Francesco Matucci told us about hyperbolic groups (those for which a Cayley graph is δ-hyperbolic in the sense of Gromov), and presented a theorem which has as a corollary that torsion-free hyperbolic groups embed in the rational group (the group of maps of Cantor space generated by transducers acting on infinite strings).
Dugald Macpherson came next. He and his colleagues have been investigating very wide model-theoretic generalisations of the Hasse–Weil estimates for definable sets over finite fields. Depending on whether the approximations are exact or approximate, very different results are obtained.
Michael Giudici and his colleagues have been investigating semiprimitive permutation groups, those in which every non-trivial normal subgroup is either transitive or semiregular. This condition is very relevant to things related to the Weiss conjecture, which Pablo Spiga discussed. The role of minimal normal subgroups and the socle is taken by plinths for such a group (minimal transitive normal subgroups); remarkably, they have good control over these.
Ben Steinberg’s talk was about random walks on a module M over a finite ring R, where the transitions are affine maps of the form x → ax+b. Here, a is not required to be a unit, so the maps may be non-invertible. For example, if R is the 2-element field, the steps are random translations or jumps to random points. He uses the representation theory of semigroups (the subject of his recent book) to work out the eigenvalues of the transition matrix.

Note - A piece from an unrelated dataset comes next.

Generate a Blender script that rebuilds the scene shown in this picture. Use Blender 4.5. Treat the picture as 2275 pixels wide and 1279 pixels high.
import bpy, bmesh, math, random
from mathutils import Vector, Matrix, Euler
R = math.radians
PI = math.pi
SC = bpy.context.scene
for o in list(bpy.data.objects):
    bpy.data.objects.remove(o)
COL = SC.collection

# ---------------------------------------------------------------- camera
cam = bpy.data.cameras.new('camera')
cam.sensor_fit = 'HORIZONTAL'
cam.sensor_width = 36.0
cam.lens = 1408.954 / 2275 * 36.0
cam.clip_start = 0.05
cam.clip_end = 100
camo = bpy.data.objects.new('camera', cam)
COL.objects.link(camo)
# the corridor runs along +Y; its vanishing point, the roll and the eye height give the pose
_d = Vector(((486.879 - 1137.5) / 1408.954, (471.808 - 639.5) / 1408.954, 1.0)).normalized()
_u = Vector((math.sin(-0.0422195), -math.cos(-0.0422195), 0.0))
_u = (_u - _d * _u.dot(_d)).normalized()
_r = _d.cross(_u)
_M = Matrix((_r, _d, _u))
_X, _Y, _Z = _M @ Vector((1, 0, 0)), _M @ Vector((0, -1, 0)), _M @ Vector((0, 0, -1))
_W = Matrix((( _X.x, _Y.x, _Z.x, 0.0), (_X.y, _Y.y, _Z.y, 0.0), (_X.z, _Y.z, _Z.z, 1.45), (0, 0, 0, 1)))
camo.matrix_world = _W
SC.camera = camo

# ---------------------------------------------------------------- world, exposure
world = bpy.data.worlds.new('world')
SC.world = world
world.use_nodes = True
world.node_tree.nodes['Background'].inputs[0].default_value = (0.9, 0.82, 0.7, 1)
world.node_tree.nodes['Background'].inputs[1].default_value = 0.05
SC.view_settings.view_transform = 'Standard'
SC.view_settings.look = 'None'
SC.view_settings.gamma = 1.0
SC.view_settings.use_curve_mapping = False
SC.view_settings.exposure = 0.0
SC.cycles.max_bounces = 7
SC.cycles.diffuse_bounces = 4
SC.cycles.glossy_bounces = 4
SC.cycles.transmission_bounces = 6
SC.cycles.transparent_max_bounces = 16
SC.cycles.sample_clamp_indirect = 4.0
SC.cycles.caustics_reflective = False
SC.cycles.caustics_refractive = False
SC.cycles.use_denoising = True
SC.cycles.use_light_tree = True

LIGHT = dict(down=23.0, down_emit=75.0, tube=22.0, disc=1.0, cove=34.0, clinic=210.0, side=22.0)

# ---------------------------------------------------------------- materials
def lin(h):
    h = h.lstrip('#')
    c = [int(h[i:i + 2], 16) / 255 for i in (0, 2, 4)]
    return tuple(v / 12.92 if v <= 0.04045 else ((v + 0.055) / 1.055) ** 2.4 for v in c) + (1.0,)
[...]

Wolfram Bentz told us about permutation groups, transformation semigroups, and graphs; at least this was material which I knew about, although there were probably others who didn’t.
Misha Volkov gave a very nice talk about completely reachable automata, those for which every non-empty subset of the states is the image of some composition of transitions. Clearly the semigroup generated by such an automaton has size at least 2n−1, where n is the number of states. This is a much stronger condition than synchronization, and Misha was able to use binary trees to construct and characterise such automata.
The day, and the conference proper, ended with my talk; you can find the slides in the usual place.